In the author’s view, the proposed exemptions will be restricted to shares in a trading company and the exemptions will not apply to investment companies. Accordingly, any gains derived from the sale of investment companies (or non-trading companies generally) may not qualify for any exemptions and therefore could be taxed at the new higher rates.

  1. It is not clear whether shares in listed companies and unlisted companies will be treated differently for the purposes of the exemption, or whether there will be a cap on the amount of the exemption.
  2. It is also not clear and will be interesting to see whether there will be a minimum holding period for a gain on an asset to qualify for the entrepreneurial business exemptions.
Implications: what should taxpayers do now?

There is no information about the timing of this change. In the author’s view, it is doubtful that the new measures will apply retrospectively and more likely that the new measures will apply from the date of the emergency budget. If this is the case, taxpayers will have little time and opportunity to enter into arrangements aimed at minimising the impact of these new rules.

Given the scarcity of information regarding the CGT proposals, it is difficult for taxpayers to determine whether they should take immediate action with regard to assets standing at a gain. Taxpayers who are unlikely to qualify for the entrepreneurial business activities exemption and who have assets standing at a gain may consider disposing of the asset before the change takes effect to obtain the benefit of the 18% gain (or 10% if entrepreneurial relief applies).

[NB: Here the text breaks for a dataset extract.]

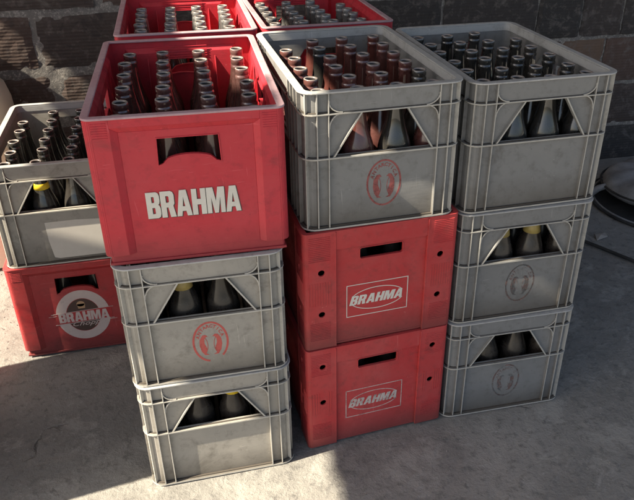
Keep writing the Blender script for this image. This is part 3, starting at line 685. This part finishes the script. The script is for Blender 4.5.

This decision will involve making a cost-benefit analysis, comparing the benefit of securing the current 18% tax rate, while funding and paying a CGT liability by 31 January 2012, with suffering a future CGT charge at rates of 40% or 50%. Possible planning opportunities could involve ‘bed and breakfasting’ the assets, or transferring them to a trust or to a spouse to preserve the 18% rate. Taxpayers, however, should be aware that anti-avoidance measures may be introduced in the emergency budget, prohibiting these types of arrangements.

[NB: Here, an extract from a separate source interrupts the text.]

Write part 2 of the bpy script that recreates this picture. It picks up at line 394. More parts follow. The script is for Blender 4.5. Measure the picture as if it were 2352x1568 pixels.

Change in personal allowances

The coalition government has indicated that it intends to raise the personal allowance to £10,000 (currently £6,475) gradually, with the benefit focused on those on lower and middle incomes. Presumably, those taxpayers earning in excess of a set amount will not benefit from this proposal.

Corporate tax reform

The coalition agreement indicated that it intends to create the most competitive corporate tax regime within the G20, while at the same time protecting manufacturing industries in the UK. Again, little detail regarding this proposal has been released, but based on the Conservative and Liberal Democrat manifesto pledges, it is assumed that this will be achieved by simplifying relief and allowances, and tackling tax avoidance to reduce headline rates of tax.

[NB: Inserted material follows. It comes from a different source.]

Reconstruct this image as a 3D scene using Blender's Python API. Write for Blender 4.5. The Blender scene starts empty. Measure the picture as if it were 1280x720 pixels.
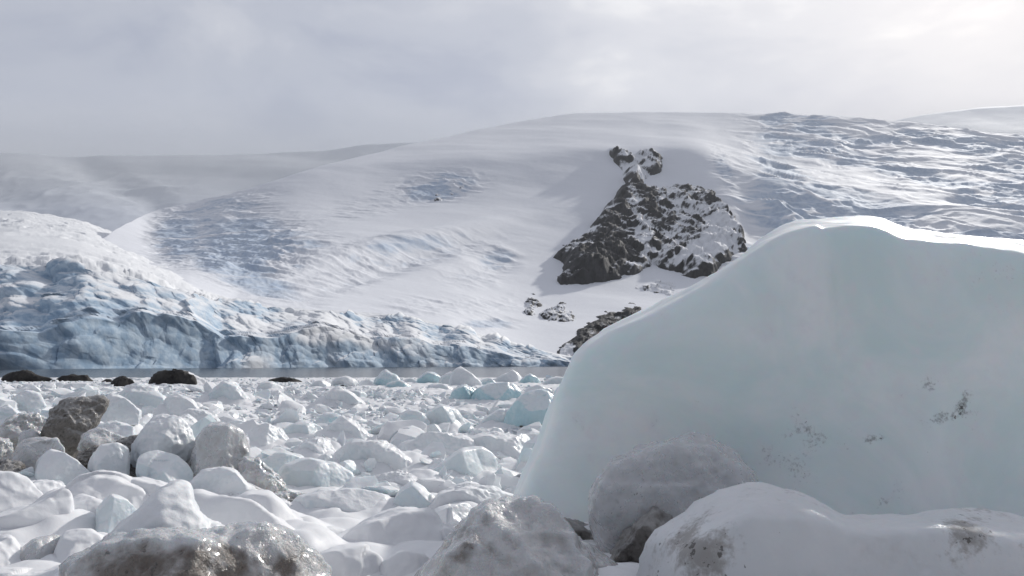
import bpy, bmesh, math, random
import numpy as np
from math import radians, sin, cos, pi, sqrt

sc = bpy.context.scene
COL = sc.collection
random.seed(7)
RNG = np.random.default_rng(11)

# ------------------------------------------------------------------ camera
FPX = 1000.0                     # focal length in pixels of the 1280 wide photograph
CAMZ = 1.8
PITCH = math.atan(95.0 / FPX)
cam = bpy.data.cameras.new('camera')
cam.sensor_width = 36.0
cam.lens = 36.0 * FPX / 1280.0
cam.clip_start = 0.05
cam.clip_end = 30000.0
cam_ob = bpy.data.objects.new('camera', cam)
cam_ob.location = (0, 0, CAMZ)
cam_ob.rotation_euler = (pi / 2 + PITCH, 0, 0)
COL.objects.link(cam_ob)
sc.camera = cam_ob

# ------------------------------------------------------------------ light
SUN_AZ = radians(34)             # to the right of the view direction (+Y)
SUN_EL = radians(27)
SUN_DIR = np.array([cos(SUN_EL) * sin(SUN_AZ), cos(SUN_EL) * cos(SUN_AZ), sin(SUN_EL)])
sun = bpy.data.lights.new('sun', 'SUN')
sun.energy = 3.0
sun.angle = radians(1.5)
sun.color = (1.0, 0.965, 0.91)
sun_ob = bpy.data.objects.new('sun', sun)
sun_ob.rotation_euler = (pi / 2 - SUN_EL, 0, -SUN_AZ + pi)
COL.objects.link(sun_ob)
import mathutils
sun_ob.rotation_euler = mathutils.Vector(-SUN_DIR).to_track_quat('-Z', 'Y').to_euler()

sc.view_settings.view_transform = 'Standard'
sc.view_settings.look = 'None'
sc.view_settings.gamma = 1.0
sc.view_settings.use_curve_mapping = False
sc.view_settings.exposure = 0.26

world = bpy.data.worlds.new('World')
sc.world = world
world.use_nodes = True
wn = world.node_tree
wn.nodes.clear()


def N(nt, typ, **kw):
    n = nt.nodes.new(typ)
    for k, v in kw.items():
        if k == 'inp':
            for i, val in v.items():
                n.inputs[i].default_value = val
        else:
            setattr(n, k, v)
    return n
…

The Chancellor is expected to announce a five-year programme of corporation tax reform in the emergency budget.

The coalition agreement does not refer to reform of the controlled foreign company (CFC) regime, which was initially mentioned in the Conservative manifesto. However, the Chancellor did mention this measure in a speech to the Confederation of British Industry’s on 19 May 2010. It is therefore anticipated that measures will be confirmed in the emergency budget regarding the reform of the CFC regime. There has also been no further confirmation from the coalition government on the proposals relating to a move towards a territorial corporate tax system that only taxes profits generated in the UK. However, it is possible that this may be addressed as part of the reform of the CFC regime.

National Insurance Contributions (NICs) changes

The 1% rise in employer and employee NICs planned by the previous government will go ahead from April 2011, but the employer NICs’ threshold will increase by £21 per week to reduce the impact of the increase for employers.

IR35 Review

The coalition government has also confirmed that it intends to conduct a review of small businesses, which will also include a review of IR35. The IR35 rules attempt to counter those transactions where individuals seek to avoid paying income tax and NICs by providing their services through an intermediary company and receiving dividends that are taxed more favourably than employment income. Broadly, IR35 requires individuals who are in substance an employee to pay income tax and NICs while ignoring the existence of the intermediary company. The coalition government intends to replace IR35 with simpler measures that prevent tax avoidance but do not place undue administrative burdens or uncertainty on the self-employed or restrict labour flexibility. It is possible that the review will consider the Liberal Democrat manifesto pledge of allowing small businesses to choose to be taxed on a cash-flow basis.

Other key measures

Other key proposals include a possible refocusing of the research and development (R&D) tax credit on hi-tech companies, small firms and start-ups. This proposal may include reforming the taxation of intellectual property and to improve R&D tax credits in general.

Further, a review of the taxation of non-domiciled individuals was outlined in the coalition agreement. No further details were announced and, accordingly, it remains to be seen whether either of the Conservative or Liberal Democrat manifesto pledges (such as the introduction of a flat-rate levy on non-domiciled individuals and to allow non-domiciled individuals that status for seven years only) will be implemented.

Increase in other taxes

The coalition agreement makes no reference to possible increases in rates of VAT, stamp duty land tax or income tax. These may, however, be included in the emergency budget.

Comment

It is likely that many, if not all, of the tax measures in the coalition agreement will be released with the emergency budget. It is unfortunate that further clarity on some of the proposed changes has not been introduced beforehand, particularly with respect to the proposed CGT changes.

Although many elements of the tax system are over-complicated and must be simplified, given the recent reforms to the UK tax system and the need to stabilise the economy, the author questions whether these simplification changes are necessary or whether the proposals are more related to the new government trying to ‘put its mark’ on the UK tax system. Presumably the government will also seek to enact a Finance Bill containing some or all of the above measures (and possibly, some of the many technical tax changes stood over from the March 2010 budget) before Parliament’s summer recess. This does not allow long for these changes to be considered, and for new coherent and ‘simple’ legislation to be drafted.